Thanks, Roy, for that excellent post.

On Wed, 26 Jun 1996, Roy T. Fielding wrote:
> > Hmm. Out of curiosity, how do we define a "member of the Apache Group"? As
> > far as I know, there's no ID card, or application form, or special
> > handshake, or anything... If anyone asked me (which they haven't), I'd go
> > for the IETF approach, which means that anyone on the list *is* a member.
> 
> Ummm, no -- the IETF does not allow anyone on the list to veto a patch
> (change request).  

I think he was referring to the goal, at least, of the IETF process, which
is to attain consensus, rather than having a straight vote.  If I were to
stand up during an IETF meeting and declare that I had a serious problem
with a proposal, it wouldn't really matter who I was or where I came from,
I'd still have the ability to speak, and then live with the consequences
if I don't make a convincing argument of course.  It's the only way a
couple of us college-dropout yahoos would have had any chance of
contributing to the process :)  But that is distinctly different than our
vote/veto system.

To me, the only distinction that exists from a functional level is between
those with write access to the RCS tree and those without.  While I have
been somewhat loose in telling people about the development group -
basically, if they look like they are going to be doing serious work with
Apache, then i figure the volume of the mail is enough of a filter - I
take seriously the granting of write access.  I trust those with RCS
access to be intelligent about the changes they make, to bring proposed
changes to the group first (and wait for feedback), and most importantly
to know how to rationally resolve conflicting desires.  This is all within
the context of a system which lets us back out of anything if there's ever
problems.  The write-access group is kept small to make sure things stay
manageable, but it's important to make sure there is enough activity from
those with write access that progress is indeed made. 

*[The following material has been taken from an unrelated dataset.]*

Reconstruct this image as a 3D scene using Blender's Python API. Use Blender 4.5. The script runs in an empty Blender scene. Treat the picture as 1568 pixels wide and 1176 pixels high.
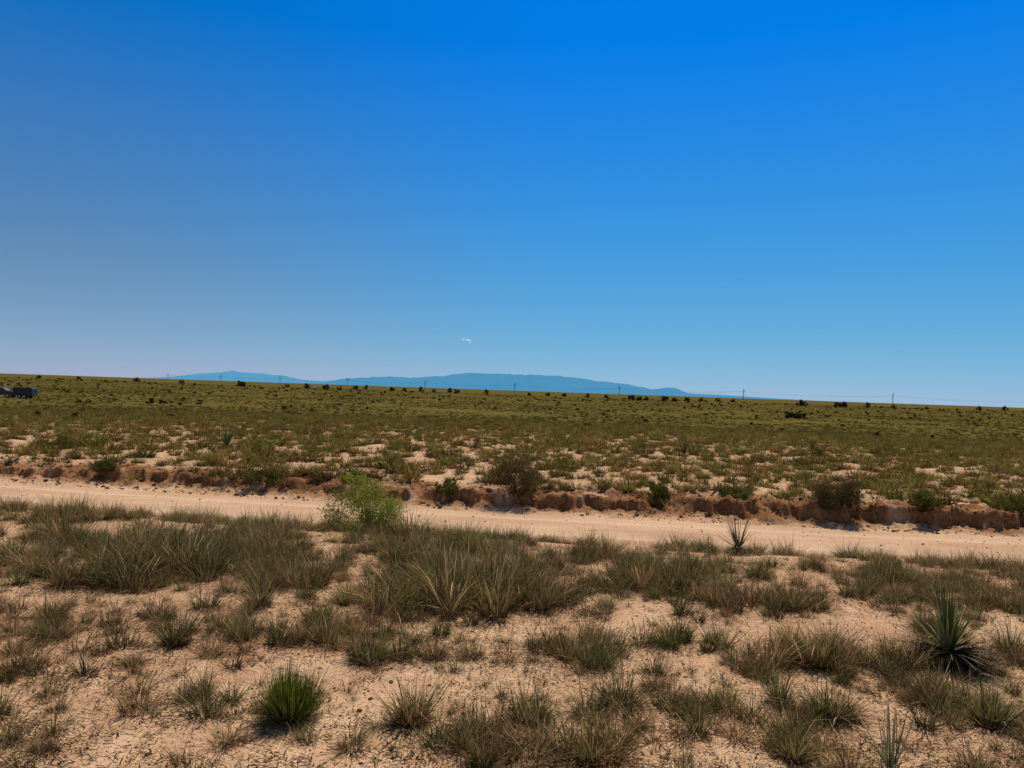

"Apache Group membership" is a term without any legal meaning right now.
I consider anyone who is a regular contributor to be a "member", if they
want to claim to be one.  Do newbies have a right to vote, to veto?  Sure,
but they have to be willing to stand up and defend their decision.  I
don't think anyone's ever vetoed something here withou giving an
explanation - we've had debates which could be called "religous" but
fortunately there's been enough humility to go around when it came to
implemention.  Hopefully that'll continue.

We can continue the discussion about the legal status of "the Apache
Group" after 1.1 is out - there are some hairy issues and politics 
involved, which I have been doing a fair amount of thinking about and
believe I can address, but now is not the time.